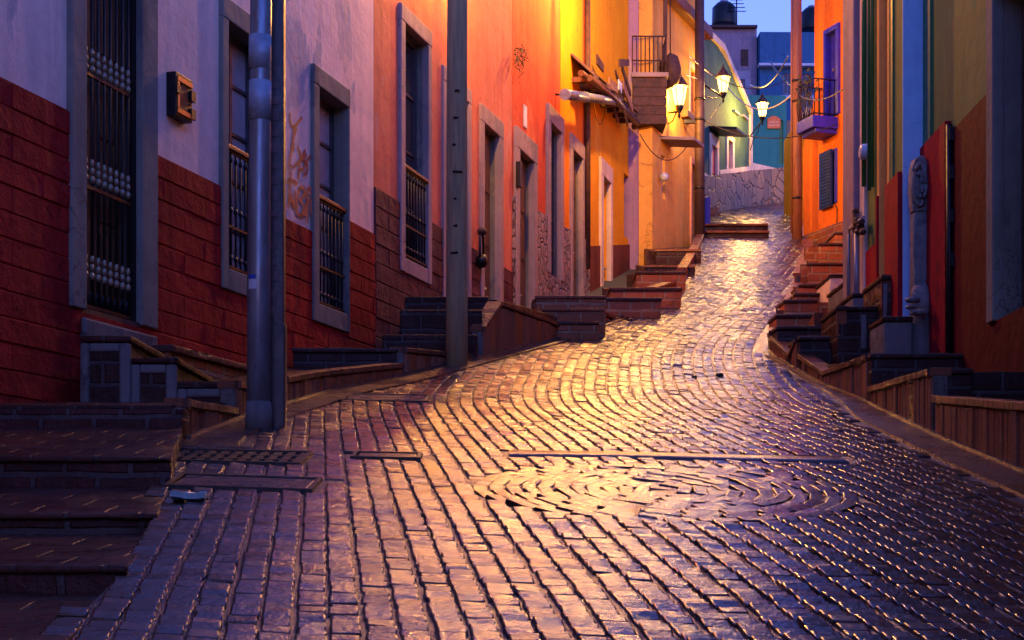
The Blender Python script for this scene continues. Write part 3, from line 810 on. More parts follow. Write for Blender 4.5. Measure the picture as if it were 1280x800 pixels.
# ---- house 3: red orange with stone cladding
H3 = house('terraced_house', 'red orange house with cracked stone cladding below and three tall pale framed openings', FL, T(640.4), T(735), 3.0)
o_C = (T(646), T(664), 3.0, 6.27, 0.13); o_D = (T(685), T(698.5), 4.66, 7.2, 0.14); o_E = (T(713), T(725), 4.3, 7.13, 0.11)
ops3 = [o_C, o_D, o_E]
wall_mesh(T(640.4), T(735), 1, 10.8, ops3, 0.26).build('wall', [M['red_orange'], M['stone_trim']], H3, FL.M)
dado_mesh(T(640.4), T(735), 1, 5.65, ops3, 0.04, lambda x: 5.55 + 0.05 * (x - T(667))).build('dado', M['stone_clad'], H3, FL.M)
M['amber'] = plaster('amber', (0.78, 0.25, 0.012), (0.72, 0.19, 0.010), None, 0.3)
dado_mesh(T(700), T(727.5), 5.3, 10.78, ops3, 0.012).build('painted_panel', M['amber'], H3, FL.M)
for o, w in ((o_C, 0.24), (o_D, 0.2), (o_E, 0.18)):
    surround(H3, FL, o, w * 0.8, w * 0.8, w + 0.08, M['pink_trim'], 0.06)
door(H3, FL, o_C, M['door_wood'], 0.11, 2, 4); door(H3, FL, o_E, M['door_wood'], 0.09, 2, 4)
window(H3, FL, o_D, M['dark_pane'], M['window_paint'], 2, 5, 0.11)
mb = MB(); tp = T(730.5); mb.tube([(tp, -0.06, 5.2), (tp, -0.06, 10.7)], 0.055, 8); mb.build('drainpipe', M['rust'], H3, FL.M)
mb = MB(); a, b = FL.tz(654, 158), FL.tz(657.5, 134); mb.box(a[0], b[0], -0.02, 0.004, a[1], b[1]); mb.build('plaque', M['plastic_white'], H3, FL.M, bevel=0.005)
mb = MB(); a, b = FL.tz(638.8, 232), FL.tz(643.5, 200); mb.box(T(641), b[0], -0.12, -0.045, a[1], b[1] - .05); mb.build('meter_box', M['iron'], H3, FL.M, bevel=0.01)
# metal rain spout crossing the house fronts
sp = thing('rain_spout', 'grey metal rain spout tube sticking out over the yellow and red house fronts', 'rain spout', FL.W(T(727), 0, FL.z(727, 118)), FL.rz)
pa, pb = P(772, 127, 27.0), FL.W(T(726), 0.05, FL.z(726, 110)); pa = P(706, 118, 26.6)
mb = MB(); p2 = P(772, 127, 30.6); mid = pa.lerp(p2, 0.35)
mb.tube([pa, mid], 0.085, 12); mb.tube([mid, p2], 0.08, 12); mb.build('spout', M['steel'], sp)
mb = MB(); mb.tube([pa - (mid - pa) * 0.01, pa + (mid - pa) * 0.03], 0.095, 12); mb.build('collar', M['steel_band'], sp)
mb = MB(); mb.tube([mid - (mid - pa) * 0.02, mid + (mid - pa) * 0.02], 0.095, 12); mb.build('collar', M['steel_band'], sp)
mb = MB()
for q in (0.15, 0.9):
    pp = pa.lerp(p2, q); loc = FL.M.inverted() @ pp
    mb.tube([(loc.x, loc.y, loc.z), (loc.x, 0.03, loc.z + 0.05)], 0.018, 6)
mb.build('bracket', M['iron'], sp, FL.M)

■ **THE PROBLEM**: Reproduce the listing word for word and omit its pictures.

■ **WRITTEN RESPONSE**:
The Blender Python script for this scene continues. Write part 3, from line 810 on. More parts follow. Write for Blender 4.5. Measure the picture as if it were 1280x800 pixels.
# ---- house 3: red orange with stone cladding
H3 = house('terraced_house', 'red orange house with cracked stone cladding below and three tall pale framed openings', FL, T(640.4), T(735), 3.0)
o_C = (T(646), T(664), 3.0, 6.27, 0.13); o_D = (T(685), T(698.5), 4.66, 7.2, 0.14); o_E = (T(713), T(725), 4.3, 7.13, 0.11)
ops3 = [o_C, o_D, o_E]
wall_mesh(T(640.4), T(735), 1, 10.8, ops3, 0.26).build('wall', [M['red_orange'], M['stone_trim']], H3, FL.M)
dado_mesh(T(640.4), T(735), 1, 5.65, ops3, 0.04, lambda x: 5.55 + 0.05 * (x - T(667))).build('dado', M['stone_clad'], H3, FL.M)
M['amber'] = plaster('amber', (0.78, 0.25, 0.012), (0.72, 0.19, 0.010), None, 0.3)
dado_mesh(T(700), T(727.5), 5.3, 10.78, ops3, 0.012).build('painted_panel', M['amber'], H3, FL.M)
for o, w in ((o_C, 0.24), (o_D, 0.2), (o_E, 0.18)):
    surround(H3, FL, o, w * 0.8, w * 0.8, w + 0.08, M['pink_trim'], 0.06)
door(H3, FL, o_C, M['door_wood'], 0.11, 2, 4); door(H3, FL, o_E, M['door_wood'], 0.09, 2, 4)
window(H3, FL, o_D, M['dark_pane'], M['window_paint'], 2, 5, 0.11)
mb = MB(); tp = T(730.5); mb.tube([(tp, -0.06, 5.2), (tp, -0.06, 10.7)], 0.055, 8); mb.build('drainpipe', M['rust'], H3, FL.M)
mb = MB(); a, b = FL.tz(654, 158), FL.tz(657.5, 134); mb.box(a[0], b[0], -0.02, 0.004, a[1], b[1]); mb.build('plaque', M['plastic_white'], H3, FL.M, bevel=0.005)
mb = MB(); a, b = FL.tz(638.8, 232), FL.tz(643.5, 200); mb.box(T(641), b[0], -0.12, -0.045, a[1], b[1] - .05); mb.build('meter_box', M['iron'], H3, FL.M, bevel=0.01)
# metal rain spout crossing the house fronts
sp = thing('rain_spout', 'grey metal rain spout tube sticking out over the yellow and red house fronts', 'rain spout', FL.W(T(727), 0, FL.z(727, 118)), FL.rz)
pa, pb = P(772, 127, 27.0), FL.W(T(726), 0.05, FL.z(726, 110)); pa = P(706, 118, 26.6)
mb = MB(); p2 = P(772, 127, 30.6); mid = pa.lerp(p2, 0.35)
mb.tube([pa, mid], 0.085, 12); mb.tube([mid, p2], 0.08, 12); mb.build('spout', M['steel'], sp)
mb = MB(); mb.tube([pa - (mid - pa) * 0.01, pa + (mid - pa) * 0.03], 0.095, 12); mb.build('collar', M['steel_band'], sp)
mb = MB(); mb.tube([mid - (mid - pa) * 0.02, mid + (mid - pa) * 0.02], 0.095, 12); mb.build('collar', M['steel_band'], sp)
mb = MB()
for q in (0.15, 0.9):
    pp = pa.lerp(p2, q); loc = FL.M.inverted() @ pp
    mb.tube([(loc.x, loc.y, loc.z), (loc.x, 0.03, loc.z + 0.05)], 0.018, 6)
mb.build('bracket', M['iron'], sp, FL.M)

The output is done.